Columbia Engineers have developed a new, more powerful “fuel” for batteries—an electrolyte that is not only longer-lasting but also cheaper to produce.
Renewable energy sources like wind and solar are essential for the future of our planet, but they face a major hurdle: they don’t consistently generate power when demand is high. To fully harness their potential, we need cost-effective and efficient energy storage solutions to ensure power availability when the wind is still or the sun isn’t shining.
Columbia Engineering material scientists have been focused on developing new kinds of batteries to transform how we store renewable energy. In a new study recently published by Nature Communications, the team used K-Na/S batteries that combine inexpensive, readily-found elements — potassium (K) and sodium (Na), together with sulfur (S) — to create a low-cost, high-energy solution for long-duration energy storage.
“It’s important that we be able to extend the length of time these batteries can operate, and that we can manufacture them easily and cheaply,” said the team’s leader Yuan Yang, associate professor of materials science and engineering in the Department of Applied Physics and Mathematics at Columbia Engineering. “Making renewable energy more reliable will help stabilize our energy grids, reduce our dependence on fossil fuels, and support a more sustainable energy future for all of us.”

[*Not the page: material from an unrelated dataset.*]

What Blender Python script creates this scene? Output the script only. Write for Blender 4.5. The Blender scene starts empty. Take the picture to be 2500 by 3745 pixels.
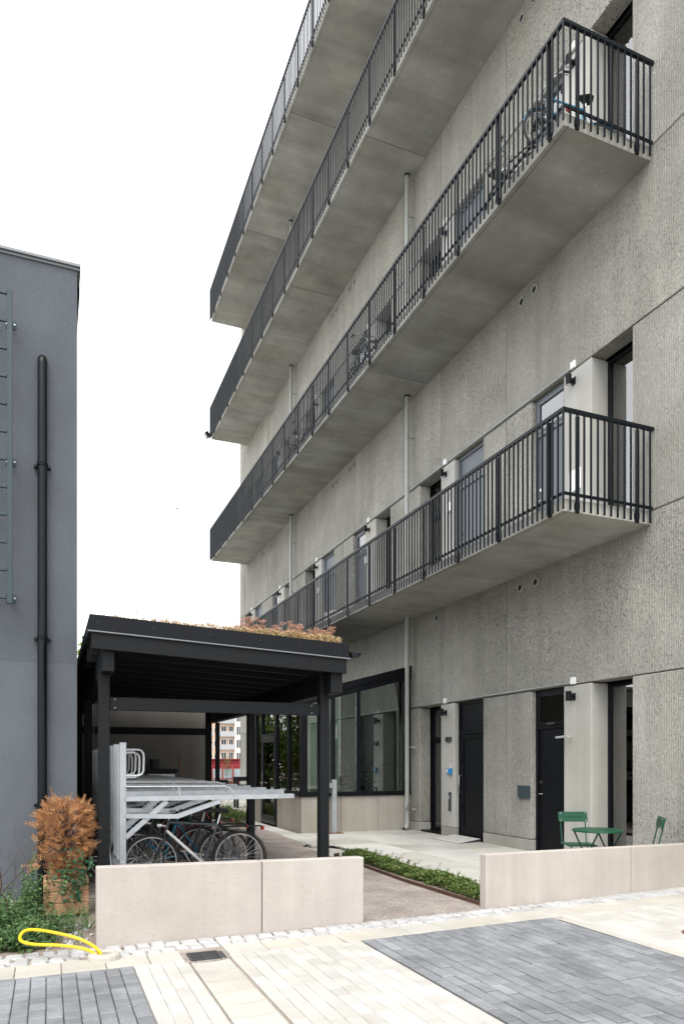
import bpy, math, random
from mathutils import Vector, Matrix, Euler
R = math.radians
rnd = random.Random(11)
sc = bpy.context.scene
col = sc.collection

# ---------------------------------------------------------------- camera, world, sun, exposure
cam_d = bpy.data.cameras.new('camera')
cam = bpy.data.objects.new('camera', cam_d)
col.objects.link(cam)
cam_d.sensor_fit = 'HORIZONTAL'
cam_d.sensor_width = 24.0
cam_d.lens = 24.0 * 2629 / 2500
cam_d.shift_y = 917.5 / 2500
cam_d.clip_start = 0.05
cam_d.clip_end = 3000
cam.location = (0, 0, 1.58)
cam.rotation_euler = (R(90), 0, -math.atan(1072 / 2629))
sc.camera = cam

SUN_EL, SUN_AZ = R(56), R(205)          # azimuth of the sun measured from +Y clockwise
world = bpy.data.worlds.new('World')
sc.world = world
world.use_nodes = True
wn, wl = world.node_tree.nodes, world.node_tree.links
bg = wn['Background']
sky = wn.new('ShaderNodeTexSky')
sky.sky_type = 'NISHITA'
sky.sun_disc = False
sky.sun_elevation = SUN_EL
sky.sun_rotation = SUN_AZ
sky.dust_density = 5.0
hs = wn.new('ShaderNodeHueSaturation')
hs.inputs['Saturation'].default_value = 0.2
wm = wn.new('ShaderNodeMixRGB')
wm.inputs['Fac'].default_value = 0.82
wm.inputs['Color2'].default_value = (11.6, 11.8, 12.2, 1)     # the white overcast veil
wl.new(sky.outputs['Color'], hs.inputs['Color'])
wl.new(hs.outputs['Color'], wm.inputs['Color1'])
wl.new(wm.outputs['Color'], bg.inputs['Color'])
bg.inputs['Strength'].default_value = 0.1

sun_d = bpy.data.lights.new('sun', 'SUN')
sun_d.energy = 1.3
sun_d.angle = R(35)
sun_d.color = (1.0, 0.965, 0.92)
sun = bpy.data.objects.new('sun', sun_d)
col.objects.link(sun)
sdir = Vector((math.sin(SUN_AZ) * math.cos(SUN_EL), math.cos(SUN_AZ) * math.cos(SUN_EL), math.sin(SUN_EL)))
sun.rotation_euler = sdir.to_track_quat('Z', 'Y').to_euler()

sc.view_settings.view_transform = 'Standard'
sc.view_settings.look = 'None'
sc.view_settings.exposure = 1.15
sc.view_settings.gamma = 1.0
sc.view_settings.use_curve_mapping = False

# ---------------------------------------------------------------- helpers
CS, CC = math.sin(math.atan(1072 / 2629)), math.cos(math.atan(1072 / 2629))
def in_view(x, y, z=0.0, m=260):
    """true when a point is in the frame or near it (used only to stop paving far outside the picture)"""
    t = x * CS + y * CC
    if t < 0.5: return False
    px = 1250 + 2629 * (x * CC - y * CS) / t
    py = 2790 - 2629 * (z - 1.58) / t
    return -m < px < 2500 + m and -m < py < 3745 + m

ORG = {}
class MB:
    def __init__(s): s.v = []; s.f = []
    def add(s, vs, fs):
        n = len(s.v); s.v += [tuple(p) for p in vs]; s.f += [tuple(i + n for i in q) for q in fs]; return s
    def box(s, x0, x1, y0, y1, z0, z1):
        vs = [(x, y, z) for z in (z0, z1) for y in (y0, y1) for x in (x0, x1)]
        return s.add(vs, [(0, 2, 3, 1), (4, 5, 7, 6), (0, 1, 5, 4), (2, 6, 7, 3), (0, 4, 6, 2), (1, 3, 7, 5)])
    def hexa(s, b, t):
        """bottom and top quads, counter-clockwise from above"""
        return s.add(list(b) + list(t), [(3, 2, 1, 0), (4, 5, 6, 7), (0, 1, 5, 4), (1, 2, 6, 5), (2, 3, 7, 6), (3, 0, 4, 7)])
    def obox(s, c, d, rot=(0, 0, 0)):
        m = Euler(rot).to_matrix(); c = Vector(c); x, y, z = d[0] / 2, d[1] / 2, d[2] / 2
        vs = [c + m @ Vector((a, b, e)) for e in (-z, z) for b in (-y, y) for a in (-x, x)]
        return s.add(vs, [(0, 2, 3, 1), (4, 5, 7, 6), (0, 1, 5, 4), (2, 6, 7, 3), (0, 4, 6, 2), (1, 3, 7, 5)])
    def bar(s, p0, p1, w, h, up=(0, 0, 1)):
        """rectangular bar from p0 to p1; w across, h along up"""
        p0, p1 = Vector(p0), Vector(p1); d = (p1 - p0).normalized(); u = Vector(up)
        r = d.cross(u)
        if r.length < 1e-4: r = d.cross(Vector((1, 0, 0)))
        r.normalize(); u = r.cross(d).normalized()
        q = [-r * w / 2 - u * h / 2, r * w / 2 - u * h / 2, r * w / 2 + u * h / 2, -r * w / 2 + u * h / 2]
        return s.add([p0 + a for a in q] + [p1 + a for a in q], [(0, 1, 2, 3), (7, 6, 5, 4), (0, 4, 5, 1), (1, 5, 6, 2), (2, 6, 7, 3), (3, 7, 4, 0)])
    def tube(s, pts, r, n=8, closed=False, caps=True):
        pts = [Vector(p) for p in pts]; k = len(pts)
        rr = r if isinstance(r, (list, tuple)) else [r] * k
        rings = []; u = None
        for i, p in enumerate(pts):
            a = pts[i - 1] if (i or closed) else p; b = pts[(i + 1) % k] if (i < k - 1 or closed) else p
            d = (b - a).normalized()
            if u is None:
                u = Vector((0, 0, 1)) if abs(d.z) < 0.9 else Vector((1, 0, 0))
            u = (u - d * u.dot(d)); u.normalize(); w = d.cross(u)
            rings.append([p + (u * math.cos(2 * math.pi * j / n) + w * math.sin(2 * math.pi * j / n)) * rr[i] for j in range(n)])
        fs = []
        for i in range(k if closed else k - 1):
            o, q = i * n, ((i + 1) % k) * n
            fs += [(o + j, o + (j + 1) % n, q + (j + 1) % n, q + j) for j in range(n)]
        if caps and not closed: fs += [tuple(range(n))[::-1], tuple((k - 1) * n + j for j in range(n))]
        return s.add([p for g in rings for p in g], fs)
    def cyl(s, p0, p1, r, n=12, r2=None): return s.tube([p0, p1], [r, r if r2 is None else r2], n)
    def torus(s, c, ax, RR, r, n=32, m=8):
        c = Vector(c); ax = Vector(ax).normalized()
        u = ax.cross(Vector((0, 0, 1)))
        if u.length < 1e-3: u = Vector((1, 0, 0))
        u.normalize(); w = ax.cross(u)
        return s.tube([c + (u * math.cos(2 * math.pi * i / n) + w * math.sin(2 * math.pi * i / n)) * RR for i in range(n)], r, m, closed=True)
    def lathe(s, prof, c=(0, 0, 0), n=24):
        k = len(prof)
        vs = [(c[0] + r * math.cos(2 * math.pi * j / n), c[1] + r * math.sin(2 * math.pi * j / n), c[2] + z) for r, z in prof for j in range(n)]
        fs = [(i * n + j, i * n + (j + 1) % n, (i + 1) * n + (j + 1) % n, (i + 1) * n + j) for i in range(k - 1) for j in range(n)]
        return s.add(vs, fs)
    def prism(s, poly, axis, a, b):
        """poly of 2-D points; axis 'x': (y,z), 'y': (x,z), 'z': (x,y)"""
        def P(p, t): return {'x': (t, p[0], p[1]), 'y': (p[0], t, p[1]), 'z': (p[0], p[1], t)}[axis]
        n = len(poly)
        return s.add([P(p, a) for p in poly] + [P(p, b) for p in poly], [tuple(range(n))[::-1], tuple(range(n, 2 * n))] + [(i, (i + 1) % n, (i + 1) % n + n, i + n) for i in range(n)])
    def mesh(s, name, mat, base=(0, 0, 0), smooth=False):
        me = bpy.data.meshes.new(name)
        me.from_pydata([(p[0] - base[0], p[1] - base[1], p[2] - base[2]) for p in s.v], [], s.f)
        if mat: me.materials.append(mat)
        me.validate()
        if smooth:
            me.polygons.foreach_set('use_smooth', [True] * len(me.polygons))
            try: me.set_sharp_from_angle(angle=R(40))
            except Exception: pass
        me.update()
        return me
    def build(s, name, mat, parent=None, smooth=False, bevel=0, base=None, local=False):
        if base is None: base = ORG.get(parent.name, (0, 0, 0)) if parent else (0, 0, 0)
        if local: base = (0, 0, 0)
        me = s.mesh(name, mat, base, smooth)
        import bmesh
        bm = bmesh.new(); bm.from_mesh(me); bmesh.ops.recalc_face_normals(bm, faces=bm.faces)
        if bevel:
            bmesh.ops.bevel(bm, geom=[e for e in bm.edges if len(e.link_faces) == 2 and e.calc_face_angle(0) > 0.5], offset=bevel, segments=1, affect='EDGES', clamp_overlap=True)
        bm.to_mesh(me); bm.free()
        o = bpy.data.objects.new(name, me); col.objects.link(o)
        if parent:
            o.parent = parent; ORG[o.name] = base
        else:
            o.location = base; ORG[o.name] = base
        return o

def tag(o, label=None, cat=None, group=None, kind=None):
    if label: o['label'] = label
    if cat: o['category'] = cat
    if group: o['group'] = group
    if kind: o['kind'] = kind
    return o
def thing(name, label, cat, loc=(0, 0, 0), rz=0, group=None):
    o = bpy.data.objects.new(name, None); col.objects.link(o)
    o.location = loc; o.rotation_euler = (0, 0, rz); o.empty_display_size = 0.1
    ORG[o.name] = tuple(loc)
    return tag(o, label, cat, group)
def inst(name, mesh, parent, loc=(0, 0, 0), rot=(0, 0, 0), scale=None):
    o = bpy.data.objects.new(name, mesh); col.objects.link(o)
    o.parent = parent; b = ORG.get(parent.name, (0, 0, 0)) if parent else (0, 0, 0)
    o.location = (loc[0] - b[0], loc[1] - b[1], loc[2] - b[2]); o.rotation_euler = rot
    if scale: o.scale = scale
    return o
def dup(root, loc, rz=None, label=None):
    def rec(o, par):
        c = o.copy(); col.objects.link(c)
        if par: c.parent = par
        for ch in o.children: rec(ch, c)
        return c
    r = rec(root, None); r.location = loc; ORG[r.name] = tuple(loc)
    if rz is not None: r.rotation_euler = (0, 0, rz)
    if label: r['label'] = label
    return r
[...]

New electrolyte helps K-Na/S batteries store and release energy more efficiently
There are two major challenges with K-Na/S batteries: they have a low capacity because the formation of inactive solid K2S2 and K2S blocks the diffusion process and their operation requires very high temperatures (>250 oC) that need complex thermal management, thus increasing the cost of the process. Previous studies have struggled with solid precipitates and low capacity and the search has been on for a new technique to improve these types of batteries.

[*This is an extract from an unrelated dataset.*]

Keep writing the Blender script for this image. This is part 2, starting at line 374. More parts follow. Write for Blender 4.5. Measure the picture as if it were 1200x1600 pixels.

Yang’s group developed a new electrolyte, a solvent of acetamide and ε-caprolactam, to help the battery store and release energy. This electrolyte can dissolve K2S2 and K2S, enhancing the energy density and power density of intermediate-temperature K/S batteries. In addition, it enables the battery to operate at a much lower temperature (around 75°C) than previous designs, while still achieving almost the maximum possible energy storage capacity.
“Our approach achieves nearly theoretical discharge capacities and extended cycle life. This is very exciting in the field of intermediate-temperature K/S batteries,” said the study’s co-first author Zhenghao Yang, a PhD student with Yang.
Pathway to a sustainable energy future
Yang’s group is affiliated with the Columbia Electrochemical Energy Center (CEEC), which takes a multiscale approach to discover groundbreaking technology and accelerate commercialization. CEEC joins together faculty and researchers from across the School of Engineering and Applied Science who study electrochemical energy with interests ranging from electrons to devices to systems. Its industry partnerships enable the realization of breakthroughs in electrochemical energy storage and conversion.
Planning to scale up
While the team is currently focused on small, coin-sized batteries, their goal is to eventually scale up this technology to store large amounts of energy. If they are successful, these new batteries could provide a stable and reliable power supply from renewable sources, even during times of low sun or wind. The team is now working on optimizing the electrolyte composition.
Reference: “Designing electrolytes with high solubility of sulfides/disulfides for high-energy-density and low-cost K-Na/S batteries” by Liying Tian, Zhenghao Yang, Shiyi Yuan, Tye Milazzo, Qian Cheng, Syed Rasool, Wenrui Lei, Wenbo Li, Yucheng Yang, Tianwei Jin, Shengyu Cong, Joseph Francis Wild, Yonghua Du, Tengfei Luo, Donghui Long and Yuan Yang, 5 September 2024, Nature Communications.
DOI: 10.1038/s41467-024-51905-6
The study was funded by the Air Force Office of Scientific Research, the Interfacial Engineering and Electrochemical Systems at National Science Foundation, and the Brookhaven National Laboratory.